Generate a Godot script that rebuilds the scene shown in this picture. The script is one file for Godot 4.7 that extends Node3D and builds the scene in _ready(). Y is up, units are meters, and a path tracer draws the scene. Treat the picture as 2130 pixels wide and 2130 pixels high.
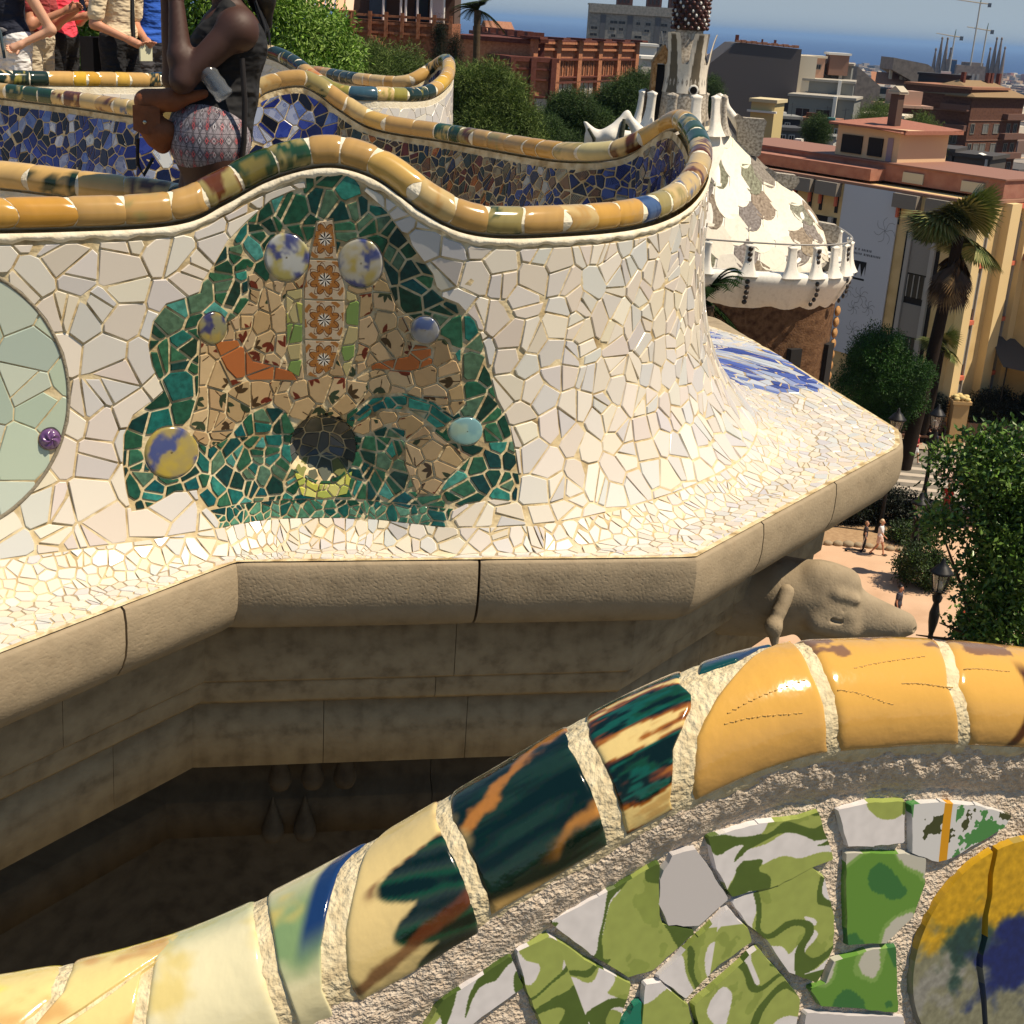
extends Node3D

# ---------------------------------------------------------------- helpers
class Buf:
	var v := PackedVector3Array()
	var n := PackedVector3Array()
	var uv := PackedVector2Array()
	var c := PackedColorArray()
	var ix := PackedInt32Array()
	var col := Color.WHITE
	func vert(p: Vector3, nn: Vector3, t := Vector2.ZERO, cc = null) -> int:
		v.append(p); n.append(nn); uv.append(t); c.append(col if cc == null else cc)
		return v.size() - 1
	func tri(a: Vector3, b: Vector3, d: Vector3, hint := Vector3.ZERO) -> void:
		var g := (d - a).cross(b - a)
		if g.length_squared() < 1e-16: return
		if hint != Vector3.ZERO and g.dot(hint) < 0.0:
			var t := b; b = d; d = t; g = -g
		g = g.normalized()
		var i := v.size()
		vert(a, g, Vector2(a.x, a.y)); vert(b, g, Vector2(b.x, b.y)); vert(d, g, Vector2(d.x, d.y))
		ix.append(i); ix.append(i + 1); ix.append(i + 2)
	func quad(a: Vector3, b: Vector3, d: Vector3, e: Vector3, hint := Vector3.ZERO) -> void:
		tri(a, b, d, hint); tri(a, d, e, hint)
	func box(ctr: Vector3, size: Vector3, bs := Basis.IDENTITY) -> void:
		var x := bs.x * size.x * 0.5; var y := bs.y * size.y * 0.5; var z := bs.z * size.z * 0.5
		quad(ctr + x - y - z, ctr + x + y - z, ctr + x + y + z, ctr + x - y + z, x)
		quad(ctr - x - y - z, ctr - x + y - z, ctr - x + y + z, ctr - x - y + z, -x)
		quad(ctr + y - x - z, ctr + y + x - z, ctr + y + x + z, ctr + y - x + z, y)
		quad(ctr - y - x - z, ctr - y + x - z, ctr - y + x + z, ctr - y - x + z, -y)
		quad(ctr + z - x - y, ctr + z + x - y, ctr + z + x + y, ctr + z - x + y, z)
		quad(ctr - z - x - y, ctr - z + x - y, ctr - z + x + y, ctr - z - x + y, -z)
	func grid(f: Callable, nu: int, nv: int, colf = null) -> void:
		var base := v.size()
		var p := PackedVector3Array()
		for i in nu + 1:
			for j in nv + 1: p.append(f.call(float(i) / nu, float(j) / nv))
		var w := nv + 1
		for i in nu + 1:
			for j in nv + 1:
				var du := p[mini(i + 1, nu) * w + j] - p[maxi(i - 1, 0) * w + j]
				var dv := p[i * w + mini(j + 1, nv)] - p[i * w + maxi(j - 1, 0)]
				var g := du.cross(dv)
				if g.length_squared() < 1e-20: g = Vector3.UP
				vert(p[i * w + j], g.normalized(), Vector2(float(i) / nu, float(j) / nv), null if colf == null else colf.call(float(i) / nu, float(j) / nv, p[i * w + j]))
		for i in nu:
			for j in nv:
				var a := base + i * w + j
				for k in [a, a + w + 1, a + w, a, a + 1, a + w + 1]: ix.append(k)
	func tube(pts: Array, rads: Array, sides := 8, caps := true) -> void:
		var last := pts.size() - 1
		var up := Vector3(0.13, 0.9, 0.31).normalized()
		var rings := []
		for i in pts.size():
			var t: Vector3 = (pts[mini(i + 1, last)] - pts[maxi(i - 1, 0)]).normalized()
			var s := t.cross(up)
			if s.length() < 0.1: s = t.cross(Vector3.RIGHT)
			s = s.normalized()
			rings.append([pts[i], s, s.cross(t).normalized(), rads[i]])
		var f := func(a: float, b: float) -> Vector3:
			var r = rings[roundi(a * last)]
			return r[0] + (r[1] * cos(b * TAU) + r[2] * sin(b * TAU)) * r[3]
		grid(f, last, sides)
		if caps:
			for e in [0, last]:
				for k in sides: tri(pts[e], f.call(float(e) / last, float(k) / sides), f.call(float(e) / last, float(k + 1) / sides))
	func lathe(prof: Array, at: Vector3, sides := 16, bs := Basis.IDENTITY) -> void:
		grid(func(a: float, b: float) -> Vector3:
			var q: Vector2 = prof[roundi(a * (prof.size() - 1))]
			return at + bs * Vector3(cos(b * TAU) * q.x, q.y, sin(b * TAU) * q.x), prof.size() - 1, sides)
	func prism(poly: PackedVector2Array, f: Callable, z0: float, z1: float) -> void:   # f(x, y, z) -> point
		var idx := Geometry2D.triangulate_polygon(poly)
		var mid: Vector3 = f.call(poly[0].x, poly[0].y, (z0 + z1) * 0.5)
		var axis: Vector3 = f.call(poly[0].x, poly[0].y, z1) - f.call(poly[0].x, poly[0].y, z0)
		for i in range(0, idx.size(), 3):
			var a := poly[idx[i]]; var b := poly[idx[i + 1]]; var d := poly[idx[i + 2]]
			tri(f.call(a.x, a.y, z1), f.call(b.x, b.y, z1), f.call(d.x, d.y, z1), axis)
			tri(f.call(a.x, a.y, z0), f.call(b.x, b.y, z0), f.call(d.x, d.y, z0), -axis)
		for i in poly.size():
			var a := poly[i]; var b := poly[(i + 1) % poly.size()]
			quad(f.call(a.x, a.y, z0), f.call(b.x, b.y, z0), f.call(b.x, b.y, z1), f.call(a.x, a.y, z1))
	func blob(ctr: Vector3, r: Vector3, nu := 12, nv := 8, bs := Basis.IDENTITY) -> void:
		grid(func(a: float, b: float) -> Vector3:
			return ctr + bs * (Vector3(cos(a * TAU) * sin(b * PI), cos(b * PI), sin(a * TAU) * sin(b * PI)) * r), nu, nv)
	func mesh() -> ArrayMesh:
		var m := ArrayMesh.new()
		if v.is_empty(): return m
		var a := []
		a.resize(Mesh.ARRAY_MAX)
		a[Mesh.ARRAY_VERTEX] = v; a[Mesh.ARRAY_NORMAL] = n; a[Mesh.ARRAY_TEX_UV] = uv; a[Mesh.ARRAY_COLOR] = c; a[Mesh.ARRAY_INDEX] = ix
		m.add_surface_from_arrays(Mesh.PRIMITIVE_TRIANGLES, a)
		return m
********
[Exercise aim]
Restate the full listing verbatim and drop every picture.

[Solution to the problem]
Generate a Godot script that rebuilds the scene shown in this picture. The script is one file for Godot 4.7 that extends Node3D and builds the scene in _ready(). Y is up, units are meters, and a path tracer draws the scene. Treat the picture as 2130 pixels wide and 2130 pixels high.
extends Node3D

# ---------------------------------------------------------------- helpers
class Buf:
	var v := PackedVector3Array()
	var n := PackedVector3Array()
	var uv := PackedVector2Array()
	var c := PackedColorArray()
	var ix := PackedInt32Array()
	var col := Color.WHITE
	func vert(p: Vector3, nn: Vector3, t := Vector2.ZERO, cc = null) -> int:
		v.append(p); n.append(nn); uv.append(t); c.append(col if cc == null else cc)
		return v.size() - 1
	func tri(a: Vector3, b: Vector3, d: Vector3, hint := Vector3.ZERO) -> void:
		var g := (d - a).cross(b - a)
		if g.length_squared() < 1e-16: return
		if hint != Vector3.ZERO and g.dot(hint) < 0.0:
			var t := b; b = d; d = t; g = -g
		g = g.normalized()
		var i := v.size()
		vert(a, g, Vector2(a.x, a.y)); vert(b, g, Vector2(b.x, b.y)); vert(d, g, Vector2(d.x, d.y))
		ix.append(i); ix.append(i + 1); ix.append(i + 2)
	func quad(a: Vector3, b: Vector3, d: Vector3, e: Vector3, hint := Vector3.ZERO) -> void:
		tri(a, b, d, hint); tri(a, d, e, hint)
	func box(ctr: Vector3, size: Vector3, bs := Basis.IDENTITY) -> void:
		var x := bs.x * size.x * 0.5; var y := bs.y * size.y * 0.5; var z := bs.z * size.z * 0.5
		quad(ctr + x - y - z, ctr + x + y - z, ctr + x + y + z, ctr + x - y + z, x)
		quad(ctr - x - y - z, ctr - x + y - z, ctr - x + y + z, ctr - x - y + z, -x)
		quad(ctr + y - x - z, ctr + y + x - z, ctr + y + x + z, ctr + y - x + z, y)
		quad(ctr - y - x - z, ctr - y + x - z, ctr - y + x + z, ctr - y - x + z, -y)
		quad(ctr + z - x - y, ctr + z + x - y, ctr + z + x + y, ctr + z - x + y, z)
		quad(ctr - z - x - y, ctr - z + x - y, ctr - z + x + y, ctr - z - x + y, -z)
	func grid(f: Callable, nu: int, nv: int, colf = null) -> void:
		var base := v.size()
		var p := PackedVector3Array()
		for i in nu + 1:
			for j in nv + 1: p.append(f.call(float(i) / nu, float(j) / nv))
		var w := nv + 1
		for i in nu + 1:
			for j in nv + 1:
				var du := p[mini(i + 1, nu) * w + j] - p[maxi(i - 1, 0) * w + j]
				var dv := p[i * w + mini(j + 1, nv)] - p[i * w + maxi(j - 1, 0)]
				var g := du.cross(dv)
				if g.length_squared() < 1e-20: g = Vector3.UP
				vert(p[i * w + j], g.normalized(), Vector2(float(i) / nu, float(j) / nv), null if colf == null else colf.call(float(i) / nu, float(j) / nv, p[i * w + j]))
		for i in nu:
			for j in nv:
				var a := base + i * w + j
				for k in [a, a + w + 1, a + w, a, a + 1, a + w + 1]: ix.append(k)
	func tube(pts: Array, rads: Array, sides := 8, caps := true) -> void:
		var last := pts.size() - 1
		var up := Vector3(0.13, 0.9, 0.31).normalized()
		var rings := []
		for i in pts.size():
			var t: Vector3 = (pts[mini(i + 1, last)] - pts[maxi(i - 1, 0)]).normalized()
			var s := t.cross(up)
			if s.length() < 0.1: s = t.cross(Vector3.RIGHT)
			s = s.normalized()
			rings.append([pts[i], s, s.cross(t).normalized(), rads[i]])
		var f := func(a: float, b: float) -> Vector3:
			var r = rings[roundi(a * last)]
			return r[0] + (r[1] * cos(b * TAU) + r[2] * sin(b * TAU)) * r[3]
		grid(f, last, sides)
		if caps:
			for e in [0, last]:
				for k in sides: tri(pts[e], f.call(float(e) / last, float(k) / sides), f.call(float(e) / last, float(k + 1) / sides))
	func lathe(prof: Array, at: Vector3, sides := 16, bs := Basis.IDENTITY) -> void:
		grid(func(a: float, b: float) -> Vector3:
			var q: Vector2 = prof[roundi(a * (prof.size() - 1))]
			return at + bs * Vector3(cos(b * TAU) * q.x, q.y, sin(b * TAU) * q.x), prof.size() - 1, sides)
	func prism(poly: PackedVector2Array, f: Callable, z0: float, z1: float) -> void:   # f(x, y, z) -> point
		var idx := Geometry2D.triangulate_polygon(poly)
		var mid: Vector3 = f.call(poly[0].x, poly[0].y, (z0 + z1) * 0.5)
		var axis: Vector3 = f.call(poly[0].x, poly[0].y, z1) - f.call(poly[0].x, poly[0].y, z0)
		for i in range(0, idx.size(), 3):
			var a := poly[idx[i]]; var b := poly[idx[i + 1]]; var d := poly[idx[i + 2]]
			tri(f.call(a.x, a.y, z1), f.call(b.x, b.y, z1), f.call(d.x, d.y, z1), axis)
			tri(f.call(a.x, a.y, z0), f.call(b.x, b.y, z0), f.call(d.x, d.y, z0), -axis)
		for i in poly.size():
			var a := poly[i]; var b := poly[(i + 1) % poly.size()]
			quad(f.call(a.x, a.y, z0), f.call(b.x, b.y, z0), f.call(b.x, b.y, z1), f.call(a.x, a.y, z1))
	func blob(ctr: Vector3, r: Vector3, nu := 12, nv := 8, bs := Basis.IDENTITY) -> void:
		grid(func(a: float, b: float) -> Vector3:
			return ctr + bs * (Vector3(cos(a * TAU) * sin(b * PI), cos(b * PI), sin(a * TAU) * sin(b * PI)) * r), nu, nv)
	func mesh() -> ArrayMesh:
		var m := ArrayMesh.new()
		if v.is_empty(): return m
		var a := []
		a.resize(Mesh.ARRAY_MAX)
		a[Mesh.ARRAY_VERTEX] = v; a[Mesh.ARRAY_NORMAL] = n; a[Mesh.ARRAY_TEX_UV] = uv; a[Mesh.ARRAY_COLOR] = c; a[Mesh.ARRAY_INDEX] = ix
		m.add_surface_from_arrays(Mesh.PRIMITIVE_TRIANGLES, a)
		return m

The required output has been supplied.